Среди мелкобуржуазных демократов и республиканцев царят уныние и растерянность. Теперь они горько сожалеют, что допустили в июне расправу с рабочими. Память об июньском побоище не перестает тревожить совесть многих. 3 октября на собрании в редакции газеты «Пепль» Жозеф Прудон выступил с таким саморазоблачением:
— Что касается лично меня, то память об июньских днях будет лежать на моей душе вечным тяжким бременем, укором для моей совести. С болью признаю: до 25 июня я ничего не предвидел, ничего не знал, ни в чем не разобрался… Я, как и вы и как столько других, был болваном. Я по парламентскому тупоумию не сумел выполнить свой долг народного представителя. Я был там, чтобы видеть, и ничего не видел; я был там, чтобы бить в набат, и молчал! Я поступал как собака, которая не лает при приближении врага. Я, избранник плебса, журналист пролетариата, обязан был не оставлять эту массу без руководства и без совета…

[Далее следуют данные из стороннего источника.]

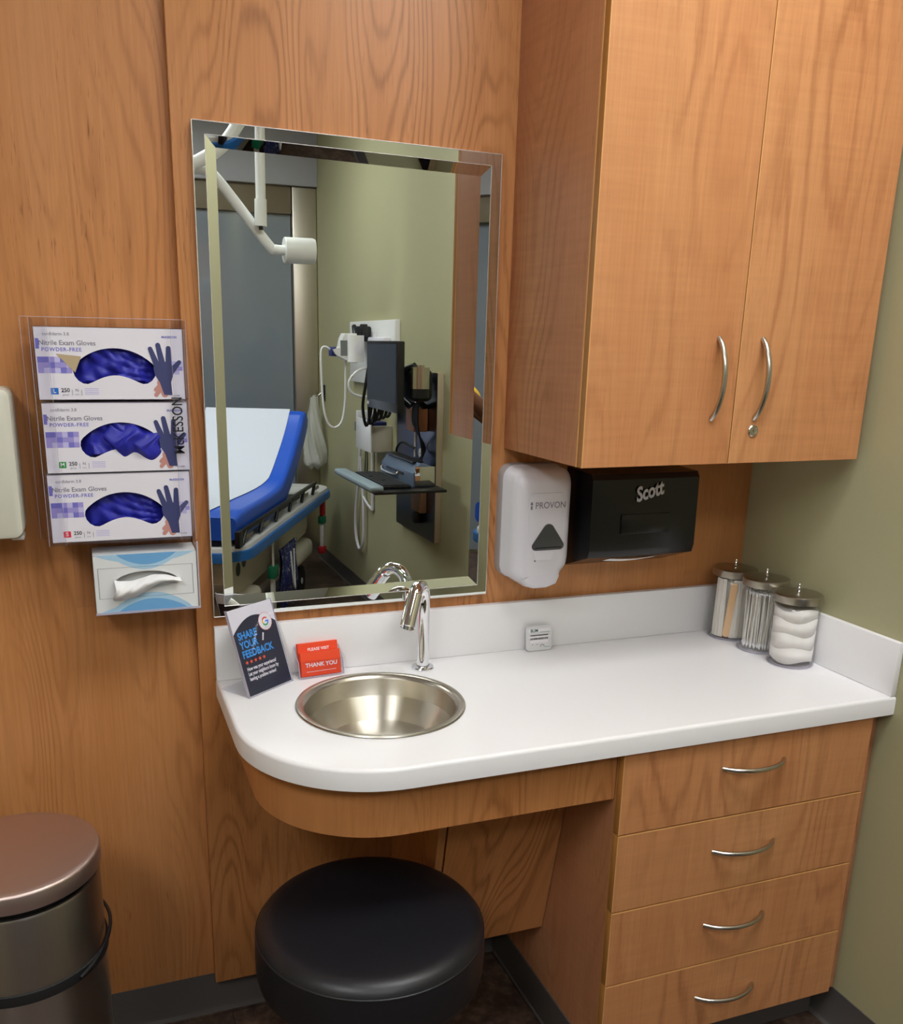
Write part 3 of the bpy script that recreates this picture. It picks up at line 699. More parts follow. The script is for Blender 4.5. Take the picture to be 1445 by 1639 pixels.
MB(mat('soap_panel', (222, 220, 226), .3)).prism([[(-.036, .098), (.036, .098), (.0445, .085), (.040, -.005), (.020, -.055), (-.020, -.055), (-.040, -.005), (-.0445, .085)]], SF, 0, .0012, bev=.0008).build('front_panel', sd_)
win = []
for cx, cy, r, a0, a1 in ((.000, .026, .014, 30, 150), (-.0300, -.010, .010, 150, 270), (.0300, -.010, .010, 270, 390)):
    win += circle(cx, cy, r, 8, math.radians(a0), math.radians(a1), close=False)
MB(M_DARKGREY).prism([win], SF @ Matrix.Translation((0.008, -.012, 0)), .0, .0036, bev=.0012).build('level_window', sd_)
MB(M_BLACKMATTE).box(-.033, .033, -.0155, -.0125, .0013, .0042, M=SF @ Matrix.Translation((.008, -.012, 0)), bev=.001).build('window_lip', sd_)
MB(M_GREYINK).text('PROVON', .0205, SF @ Matrix.Translation((.010, .070, .0014)), bold=.008, sx=.90).prism([circle(-.037, .0745, .0032, 14)], SF @ Matrix.Translation((0, 0, .0014)), 0, 0).box(-.0392, -.0348, .062, .0700, .0013, .0015, M=SF).box(-.0400, -.0340, .0775, .0785, .0013, .0015, M=SF).build('lettering', sd_)
MB(M_BLACK).lathe([(.0017, 0), (0, .0002)], M=SF @ Matrix.Translation((-.022, -.056, .0006))).build('indicator_dot', sd_)

td = thing('paper_towel_dispenser', 'black folded paper towel dispenser under the wall cabinet', 'dispenser', (.97, 0, 1.063))
M_TD = mat('black_gloss_plastic', (9, 10, 13), .22); M_TD2 = mat('black_smoke_panel', (7, 8, 9), .1)
tx0, tx1 = .8300, 1.1120
pts = [(-.0005, 1.063), (-.118, 1.106), (-.124, 1.125), (-.121, 1.285), (-.112, 1.297), (-.0005, 1.302)]
tdm = MB(M_TD); t = bmesh.new()
def tri(x, s): return [t.verts.new((x, y, z if not s else z)) for y, z in pts]
n = 16; rings = []
for i in range(n+1):
    u = i/n; x = tx0+(tx1-tx0)*u; bow = .006*(1-(2*u-1)**2)
    rings.append([t.verts.new((x, y-(bow if y < -.05 else 0), z)) for y, z in pts])
for a, b in zip(rings, rings[1:]):
    for i in range(len(a)):
        j = (i+1) % len(a); t.faces.new((a[i], a[j], b[j], b[i]))
t.faces.new(rings[0]); t.faces.new(rings[-1][::-1]); bmesh.ops.recalc_face_normals(t, faces=t.faces)
tdm._add(t); tdm.build('housing', td, angle=25)
MB(M_TD).box(.905, 1.035, -.1302, -.1285, 1.160, 1.205, bev=.001).build('refill_window', td)
MB(mat('silver_print', (200, 200, 206), .35)).text('Scott', .046, frame((.9720, -.1315, 1.256), (.97, 0, .24), (-.24, 0, .97), (0, -1, 0)), bold=.03, shear=.25, sx=.74, depth=.0004).build('lettering', td)
MB(mat('towel_slot_steel', (70, 68, 68), .3, .8)).poly([(.87, -.102, 1.0995), (1.08, -.102, 1.0995), (1.06, -.035, 1.0751), (.90, -.035, 1.0751)]).build('slot_tray', td)
tag(MB(M_TISSUE).grid(lambda u, v: (.90+.13*u, -.102+.034*v, 1.0975-.0125*v-.004*math.sin(PI*u)), 12, 6).build('paper_towel'), 'white paper towel edge showing in the slot under the black dispenser', 'paper towel')

# ================================================================== THINGS ON THE COUNTER
# sign holder
S0, S1 = V((.049, -.139, HC+.0006)), V((.155, -.063, HC+.0006)); SU = (S1-S0).normalized(); SN = V((-SU.y, SU.x, 0))
tilt = math.radians(19); SV = V((0, 0, 1))*math.cos(tilt)+SN*math.sin(tilt); SW = SU.cross(SV)
SL, SWD = .187, .130
sh = thing('sign_holder', 'slanted clear acrylic sign holder with feedback flyer left of the sink', 'sign', tuple((S0+S1)/2+SN*.04))
FS = frame(S0, SU, SV, SW)      # n towards the viewer
MB(M_ACRYL, M_ACRYLEDGE).box(0, SWD, 0, SL, -.0052, -.0034, M=FS).box(0, SWD, 0, SL, 0, .0016, M=FS).box(0, SWD, -.0002, .0016, -.0036, .0, M=FS).box(0, .0009, 0, SL, -.0052, .0018, m=1, M=FS).box(SWD-.0009, SWD, 0, SL, -.0052, .0018, m=1, M=FS)\
  .box(0, SWD, 0, .085, .0000, .0018, M=frame(S0, SU, SN, (0, 0, 1))).build('acrylic_stand', sh)
fl = MB(M_WHITE, mat('flyer_navy', (42, 46, 66), .45), mat('flyer_blue', (60, 160, 240), .45), mat('flyer_orange', (240, 96, 60), .45), M_REDINK, mat('logo_red', (232, 66, 52), .4), mat('logo_yellow', (250, 188, 5), .4), mat('logo_green', (52, 168, 83), .4), mat('logo_blue', (66, 133, 244), .4), M_INK)
fl.box(.0012, SWD-.0012, .0018, SL-.002, -.0033, -.0006, M=FS)
fl.box(.0012, SWD-.0012, .0018, .16, -.0033, -.0031, m=1, M=FS)
e = -.0004
arc = [(.0022, .003), (SWD-.0022, .003), (SWD-.0022, .137)]+[(SWD-.0022-(SWD-.0044)*i/20, .137+.028*math.sin(PI*i/20)**.9-.004*(i/20)) for i in range(1, 20)]+[(.0022, .133)]
fl.prism([arc], FS @ Matrix.Translation((0, 0, e)), 0, 0, m=1)
def fa_(x, y, k=2): return FS @ Matrix.Translation((x, y, e+.0001*k))
fl.text('SHARE', .0215, fa_(.0125, .127), 2, bold=.028, align='LEFT', sx=.86)
fl.text('YOUR', .0215, fa_(.0125, .1075), 2, bold=.028, align='LEFT', sx=.86)
fl.text('FEEDBACK', .0215, fa_(.0125, .088), 2, bold=.028, align='LEFT', sx=.86)
for k in range(5):
    cx, cy = .019+k*.0125, .0715
    fl.prism([[(cx+(.0048 if i % 2 == 0 else .0022)*math.sin(2*PI*i/10), cy+(.0048 if i % 2 == 0 else .0022)*math.cos(2*PI*i/10)) for i in range(10)][::-1]], fa_(0, 0), 0, 0, m=3)
for k, s in enumerate(('How was your experience?', 'Let your neighbors know by', 'leaving a positive review!')):
    fl.text(s, .0104, fa_(.0145, .0575-k*.0105), 0, bold=.03, align='LEFT', sx=.74)
gx, gy = .098, .1425
fl.prism([circle(gx, gy, .0192, 40)], fa_(0, 0, 3), 0, 0, m=3); fl.prism([[(gx+(.0180+.0009*(i % 2))*math.cos(2*PI*i/36), gy+(.0180+.0009*(i % 2))*math.sin(2*PI*i/36)) for i in range(36)]], fa_(0, 0, 4), 0, 0, m=0)
for a0, a1, mm in ((40, 150, 5), (150, 205, 6), (205, 312, 7), (312, 360, 8)):
    o_ = circle(gx, gy, .0094, 16, math.radians(a0), math.radians(a1), close=False); i_ = circle(gx, gy, .0062, 16, math.radians(a0), math.radians(a1), close=False)[::-1]
    fl.prism([o_+i_], fa_(0, 0, 5), 0, 0, m=mm)
fl.box(gx, gx+.0094, gy-.0016, gy+.0016, 0, .00005, m=8, M=fa_(0, 0, 5))
fl.prism([[(gx-.022, gy-.037), (gx-.018, gy-.037), (gx-.012, gy-.022), (gx-.016, gy-.021)]], fa_(0, 0, 3), 0, 0, m=0)
fl.build('flyer', sh)

# card holder with two stacks of cards
K0, K1 = V((.168, -.062, HC+.0006)), V((.2745, -.052, HC+.0006)); KU = (K1-K0).normalized(); KN = V((-KU.y, KU.x, 0)); kt = math.radians(12)
KV = V((0, 0, 1))*math.cos(kt)+KN*math.sin(kt); KW = KU.cross(KV)
ch = thing('card_holder', 'small clear two-tier card holder between the flyer and sink', 'card holder', tuple((K0+K1)/2))
FK = frame(K0+V((0, 0, .0036)), KU, KV, KW)
KWd = .1065
k = MB(M_ACRYL, M_ACRYLEDGE)
k.box(.003, KWd-.003, 0, .034, .000, .0018, M=FK).box(.003, KWd-.003, .0, .046, -.0130, -.0115, M=FK).box(.003, KWd-.003, 0, .070, -.0265, -.025, M=FK)
k.box(.003, KWd-.003, -.0022, -.0004, -.0265, .0018, M=FK)
for xx in (.0014, KWd-.003):
    k.prism([[(0, -.002), (.0, .030), (-.012, .046), (-.0265, .066), (-.0265, -.002)]], FK @ frame((xx, 0, 0), (0, 0, 1), (0, 1, 0), (1, 0, 0)), 0, .0016, m=0)
    k.tube([FK @ V((xx+.0008, a, b)) for a, b in ((-.002, .0), (.030, .0), (.046, -.012), (.066, -.0265))], .0009, seg=6, m=1)
k.tube([FK @ V((.002, -.001, .0015)), FK @ V((KWd-.002, -.001, .0015))], .001, seg=6, m=1)
k.build('acrylic_pocket', ch)
M_ORANGE = mat('orange_card', (240, 78, 40), .5)
for nm, vz, nz, txt, lb in (('card_stack', .0, -.0113, 'THANK YOU', 'orange THANK YOU cards in the front pocket of the card holder'), ('card_stack', .019, -.0248, 'PLEASE VISIT', 'orange cards in the rear pocket of the card holder')):
    FC = FK @ Matrix.Translation((.0072, vz, nz))
    c = MB(M_ORANGE, M_WHITE); 
    for q in range(9): c.box(0+(q % 3)*.0003, .0915+(q % 2)*.0003, .0004, .0530, q*.0012, q*.0012+.0011, M=FC)
    c.text(txt, .0125 if vz == 0 else .009, FC @ Matrix.Translation((.047, .0245 if vz == 0 else .0385, .01085)), 1, bold=.025)
    c.prism([[(.012, .010), (.080, .010), (.080, .0108), (.012, .0108)]], FC @ Matrix.Translation((0, 0, .01085)), 0, 0, m=1)
    tag(c.build(nm), lb, 'cards')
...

Из дальнейших прочувствованных слов Прудона выяснилось, что он видел свою обязанность в том, чтобы убедить рабочих не браться за оружие и ничего не требовать от правительства. Но и теперь он действовал ничуть не умнее и не принципиальнее. Он даже всерьез заводил речь о том, не поддержать ли на предстоящих президентских выборах кандидатуру Бонапарта. Но в конце концов ему пришлось склониться в пользу кандидата всех социалистических сил Франсуа Распая, отважного революционера, ученого-химика, человека левых, но очень сумбурных взглядов. Хотя на частичных выборах в собрание в сентябре Распай неожиданно победил, реальных шансов на избрание его президентом не было. Тем не менее его кандидатура была путем к объединению всех социалистических сил, даже к союзу рабочих с частью мелкой буржуазии. Поэтому Бланки, оставаясь в своей камере в Венсеннском замке, начинает не только интересоваться политической борьбой в стране, но активно вмешиваться в нее. Поразительна эта его способность не отказываться от борьбы даже при самых ничтожных шансах на успех. В самом деле, что он мог практически сделать, располагая лишь возможностью передавать друзьям на волю с помощью матери одно-два письма? Но Бланки решил не упускать и этой возможности. На этот раз его политическую тактику нельзя не признать правильной. Бланки считал, что наряду с бескомпромиссной борьбой против Луи Бонапарта и кандидата правых республиканцев генерала Кавеньяка главный удар надо наносить по кандидатуре левых республиканцев, выдвинувших Ледрю-Роллена. Дело в том, что этот левый деятель играл особо подлую роль на всем протяжении революции 1848 года. Она заключалась в том, что он привлекал мелкобуржуазные революционные силы идеей продолжения якобинской традиции 1793 года. Но на деле он затем подчинял их интересам крупной буржуазии. И вот теперь, на предстоящих президентских выборах, Ледрю-Роллен снова раскалывал левые силы, мешал формированию единой социалистической партии вокруг кандидатуры Распая.